Bob Swan started as interim CEO in June of 2018 and took the full-time CEO job in January of 2019. I was a vocal critic of the previous CEO Brian Krzanich (BK) and really felt he was not fit to serve. As it turns out I was right. It is not just the CEO himself, but also the people that he surrounds himself with. BK surrounded himself with the Intel old guard and a couple of questionable newcomers, the rest is history.
I do have to thank BK as he is one of the reasons why I am somewhat famous or infamous. We had a very public feud back in the dark days of Intel 14nm and 10nm.
While I am not a fan of CFOs (followers) who become CEOs (leaders) I have high hopes for Bob Swan and the people with whom he will surround himself.
If you take a look at the Intel executive staff today there have been quite a few changes, most notably the addition of Jim Keller as senior vice president in the Technology, Systems Architecture and Client Group (TSCG) and general manager of the Silicon Engineering Group (SEG). Jim is responsible for “architecting the silicon engineering organization within TSCG”. This is a seriously disruptive move on the part of Intel.
For those of you who have not heard of Jim here is his career path graphic:
Jim is mentioned in our book “Mobile Unleashed” in the Apple chapter by the way. PA SEMI figured prominently in the success of the Apple SoC efforts. Jim really is a Silicon Valley legend amongst us semiconductor soldiers in the SoC trenches.
To get a better understanding of Jim Keller take a look at his recent Youtube video he did entitled Jim Keller: Moore’s Law is Not Dead:
It is a full hour but well worth your time, especially if you are one of the ill-informed who think Moore’s Law is dead.
Back to Bob Swan and 10nm, 7nm, 5nm, and 3nm. In the recent conference call Bob mentioned that Intel will get back to the Tick-Tock two year cadence where Tick is a new process and Tock is a new product architecture. Here are some cut/pasted comments from Bob:
The Intel 10-nanometer product era has begun and our new 10th Gen Core Ice Lake processors are leading the way. In Q3, we also shipped our first 10-nanometer Agilex FPGAs. And in 2020, we’ll continue to expand our 10-nanometer portfolio with exciting new products including an AI Inference Accelerator, 5G base station SoC, Xeon CPUs for server storage and network and a discrete GPU. This quarter we’ve achieved power on exit for our first discrete GPU DG1 an important milestone.
We are on track to launch our first 7-nanometer based products, a data center focused discrete GPU in 2021 two years after the launch of 10-nanometer. We are also well down the engineering path on 5-nanometer.
Back in our Analyst Day, we tried to go through this in quite a bit of detail, both, one, kind of our lessons learned coming out of the challenges we had with 10 and how we’re capturing those lessons learned as we think about the next two generations. But first our focus and energy is right now around scaling 10.

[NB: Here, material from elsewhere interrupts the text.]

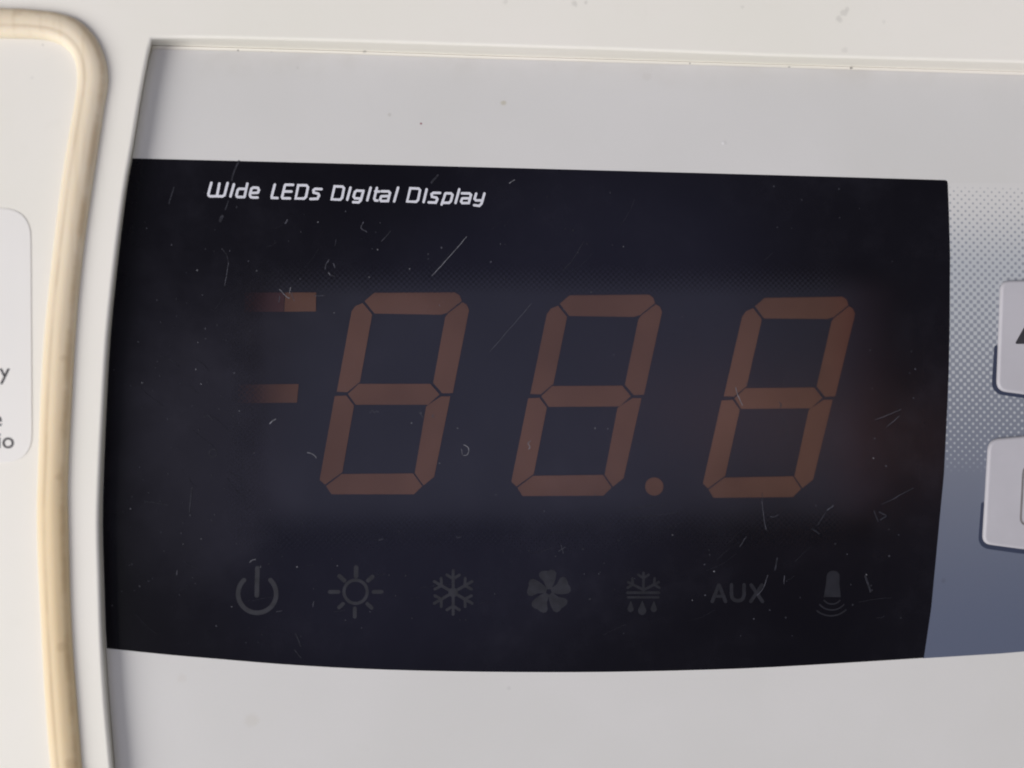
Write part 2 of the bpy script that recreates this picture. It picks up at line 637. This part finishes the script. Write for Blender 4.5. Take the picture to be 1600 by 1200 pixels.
for pts_, z in loops_:
    l = vloop(bm, pts_, z)
    bridge(bm, prev, l, True)
    prev = l
h_top = vloop(bm, hole, 0.0)
fill(bm, [prev, h_top])
h_bot = vloop(bm, hole, -3.2 * MM)
bridge(bm, h_top, h_bot)
fill(bm, [h_bot])
casing = link('casing', to_mesh(bm, 'casing'), M['casing'], unit)

# display window outline and the grey film around it
win_right = [(1477, 281.5), (1480, 283), (1481, 287), (1483, 340), (1484.5, 400), (1484, 500), (1482.5, 580), (1480, 640), (1475, 740), (1464, 855), (1455, 950), (1443.5, 1028)]
win_bottom = [(1300, 1037), (1160, 1044.5), (1000, 1049), (860, 1050.3), (700, 1048.8), (560, 1044.7), (440, 1037.7), (340, 1029.5), (260, 1022.7), (167, 1013)]
win_left = catmull([(166, 1013), (162.5, 900), (160.5, 820), (162, 745), (166, 650), (173, 525), (185.5, 400), (198, 300), (207, 247.5)], 3)[1:]
win_top = [(500, 254.8), (800, 262.6), (1100, 270.6), (1300, 276.2)]
win_px = win_left + win_top + win_right + catmull([win_right[-1]] + win_bottom, 3)[1:]
win = PL(win_px, LENS)

film_left = [(x + 1.0, y) for x, y in left_base[:-1]]
film_px = film_left + [(238.5, 77), (303, 78.5), (362, 79.8), (521, 84.2), (760, 92.2), (960, 98), (1200, 104.8), (1600, 117.5), (2223, 136), (2268, 600), (2260, 1288),
                       (1889, 1453), (1200, 1513), (500, 1483), (216, 1424)]
bm = bmesh.new()
film_hole = inset(win, 5 * K)
slab(bm, PL(film_px, FILM), 0.02 * MM, FILM, hole=film_hole)
film = link('front_film', to_mesh(bm, 'front_film'), M['film'], unit)

field_bottom = catmull([(1445.8, 1028.3), (1520, 1023.8), (1600, 1018), (1800, 998), (2000, 970)], 3)
field_px = [(x - 2.5, y) for x, y in win_right[3:-1]] + [(1442, 1028.6)] + field_bottom + [(2000, 286), (1479.5, 286)]
bm = bmesh.new()
slab(bm, PL(field_px, FILM), FILM - 0.01 * MM, FILM + 0.006 * MM)
field = link('printed_gradient', to_mesh(bm, 'printed_gradient'), M['field'], film)
field['label'] = 'slate blue printed field fading upward into a dotted grey'

# display window (smoked plastic)
bm = bmesh.new()
slab(bm, win, FILM + 0.010 * MM, LENS, bottom_mat=1)
window = link('display_window', to_mesh(bm, 'display_window'), [M['lens'], M['clear']], unit)
window['label'] = 'glossy smoked black display window'

# LED module behind the window
ZM = -2.0 * MM
bm = bmesh.new()
slab(bm, PL([(315, 408), (1446, 408), (1442, 866), (315, 866)], ZM), -3.1 * MM, ZM, edge=0.1 * MM)
module = link('led_module', to_mesh(bm, 'led_module'), M['led_body'], unit)

zd = zoom(360, 420, 3.1575)
SEG = [zd(s) for s in (
    [(665, 160), (710, 121), (1108, 119), (1128, 132), (1138, 158), (1066, 216), (1035, 224), (712, 218)],
    [(600, 212), (618, 186), (652, 172), (697, 226), (637, 556), (576, 606), (528, 604)],
    [(1145, 168), (1163, 178), (1175, 203), (1095, 610), (1047, 612), (1003, 562), (1062, 240), (1075, 222)],
    [(635, 570), (985, 570), (1028, 620), (975, 668), (620, 668), (583, 618)],
    [(517, 630), (570, 628), (607, 675), (550, 1002), (467, 1062), (443, 1040)],
    [(1082, 632), (1040, 632), (968, 680), (912, 1008), (953, 1065), (1003, 1025)],
    [(475, 1072), (550, 1015), (900, 1012), (943, 1072), (905, 1110), (500, 1110)],
)]
ZS = ZM + 0.05 * MM
for k in range(3):
    q = k / 2

    def sh(p):
        x, y = p
        dx = 610.3 - 0.0405 * (x - 571.5) - 0.051 * (y - 470.7)
        dy = 8.0 - 0.01 * (x - 571.5) - 0.010 * (y - 470.7)
        return (x + dx * q, y + dy * q)
    segs = [[sh(p) for p in s] for s in SEG]
    cx = sum(p[0] for s in segs for p in s) / sum(len(s) for s in segs)
    cy = sum(p[1] for s in segs for p in s) / sum(len(s) for s in segs)
    c = P(cx, cy, ZM)
    dg = bpy.data.objects.new('digit', None)
    dg.empty_display_size = 0.003
    COL.objects.link(dg)
    dg.location = (c.x, c.y, ZM)
    dg.parent = unit
    dg.matrix_parent_inverse = Matrix.Translation(-WLOC[unit.name])
    WLOC[dg.name] = Vector((c.x, c.y, ZM))
    for s in segs:
        bm = bmesh.new()
        slab(bm, inset(PL(s, ZS), -0.8 * K), ZM - 0.02 * MM, ZS)
        link('segment', to_mesh(bm, 'segment'), M['led_seg'], dg)
bm = bmesh.new()
shape(bm, arc(1022.3, 760.2, 14.2, 0, 351, 39), ZM - 0.02 * MM, ZS)
link('decimal_point', to_mesh(bm, 'decimal_point'), M['led_seg'], module)
for pts, mt in (([(446, 457), (494, 457), (493.5, 486.5), (444, 487)], 'led_seg'), ([(382, 457), (445, 457), (443, 487), (382, 487)], 'led_dim'),
                ([(372, 601), (466.5, 600), (464, 629), (372, 630)], 'led_seg')):
    bm = bmesh.new()
    shape(bm, pts, ZM - 0.02 * MM, ZS)
    link('sign_segment', to_mesh(bm, 'sign_segment'), M[mt], module)

# ------------------------------------------------------------------ printing on the window
ZP = LENS + 0.006 * MM
EPS = 0.0015 * MM
z1 = zoom(300, 260, 6.154)
z2 = zoom(500, 260, 5.714)
WORDS = (
    ('wide', z1, [([(186, 158), (158, 262), (160, 278), (172, 287), (226, 287), (242, 276), (263, 165)], 0), ([(238, 287), (292, 288), (312, 276), (342, 160)], 0),
                  ([(403, 172), (370, 288)], 0), ([(514, 217), (455, 215), (440, 226), (427, 278), (434, 292), (448, 295), (500, 294)], 0), ([(532, 166), (504, 294)], 0),
                  ([(566, 256), (630, 253)], 0), ([(634, 252), (643, 226), (634, 206), (590, 203), (572, 214), (556, 272), (564, 294), (580, 299), (630, 299)], 0)]),
    ('leds', z1, [([(796, 175), (766, 288), (768, 302), (822, 304)], 0), ([(972, 177), (900, 176), (892, 186), (866, 294), (872, 306), (942, 307)], 0), ([(884, 241), (956, 241)], 0),
                  ([(1022, 181), (1100, 182), (1115, 200), (1096, 292), (1078, 309), (996, 308)], 1),
                  ([(1245, 218), (1184, 216), (1168, 228), (1170, 252), (1214, 263), (1222, 280), (1206, 311), (1138, 313)], 0)]),
    ('digital', z2, [([(130, 178), (200, 180), (214, 195), (197, 280), (180, 297), (104, 294)], 1), ([(272, 190), (243, 297)], 0),
                     ([(386, 219), (328, 216), (312, 228), (300, 270), (312, 285), (368, 287)], 0), ([(388, 217), (364, 302), (345, 321), (296, 319)], 0), ([(452, 190), (422, 302)], 0),
                     ([(508, 192), (484, 288), (492, 303), (514, 305)], 0), ([(494, 223), (528, 224)], 0),
                     ([(550, 222), (612, 223), (625, 236), (606, 309), (546, 309), (537, 296), (546, 268)], 0), ([(550, 266), (610, 265)], 0), ([(697, 190), (662, 312)], 0)]),
    ('display', z2, [([(806, 195), (880, 198), (893, 212), (876, 298), (858, 316), (778, 313)], 1), ([(952, 205), (925, 318)], 0),
                     ([(1072, 237), (1012, 236), (996, 248), (1000, 271), (1040, 279), (1048, 292), (1034, 323), (970, 321)], 0),
                     ([(1119, 242), (1086, 340)], 0), ([(1122, 240), (1170, 241), (1183, 255), (1168, 310), (1152, 325), (1098, 324)], 0), ([(1243, 205), (1210, 326)], 0),
                     ([(1267, 240), (1335, 241), (1348, 254), (1328, 327), (1270, 327), (1260, 313), (1269, 287)], 0), ([(1272, 285), (1330, 285)], 0),
                     ([(1394, 243), (1380, 290), (1392, 303), (1450, 304)], 0), ([(1468, 242), (1442, 332), (1422, 352), (1376, 346)], 0)]),
)
for wname, zf, strokes in WORDS:
    bm = bmesh.new()
    for i, (pts, cl) in enumerate(strokes):
        stroke(bm, zf(pts), 3.85, LENS - 0.01 * MM, ZP + EPS * i, bool(cl))
    o = link('printed_word', to_mesh(bm, 'printed_word'), M['text'], window)
    o['label'] = 'white italic print reading ' + {'wide': 'Wide', 'leds': 'LEDs', 'digital': 'Digital', 'display': 'Display'}[wname]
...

And, as we said, we feel very good about the capacity we put in place, the products we have coming down the pipeline and the yields that we’re achieving, almost week-on-week improvement over the last six months. So for 10, we feel really good.
Second, when we put the design rules in for 7-nanometer, we were less aggressive in terms of density. Our learning from going from 14 to 10 is with a benefit of hindsight, we were just — we tried to scale at a 2.7 factor and that was — that ended up putting too much invention or revolutionary nodes into the fab environment to meet those kind of hurdles and the learning from that is, we just can’t hit those kind of really aggressive targets, when, to your point, the dynamics are getting increasingly challenging. So lots of learnings out of 10. Our transition to 10 that we incorporated into 7, the design the design rules there’s less complexity and for the last couple of years that we’ve been working with EUV.
Litho has been the challenge. We’ve had EUV that we’ve been working with for a few years now and we expect to use EUV as we scale 7. And we indicated that our first product will be two years from this quarter. So fourth quarter of 2021, our first 7-nanometer product will come out and our expectation is that we’ll get back on a two-year cadence from 7 and beyond. So lots of learning out of 10-nanometer that we’ve incorporated, and we said back in May and we reiterated today, we expect to be back to a two to two-and-a-half year cadence going forward at least for the next few nodes.
Bottom Line: Intel got too aggressive at 10nm with 2.7x scaling without EUV and the design rules were much too complex for the process maturity. Intel 10nm is finally in HVM after a four year delay and 7nm is well under way. EUV is in HVM at TSMC, TSMC did the heavy EUV lifting, so I have confidence Intel will get 7nm in 2H 2021, hopefully.
Intel 7nm will be FinFETs (yawn) but Intel 5nm will be horizontal nanosheets and Intel 3nm CFETs. Interesting times ahead at Intel, absolutely!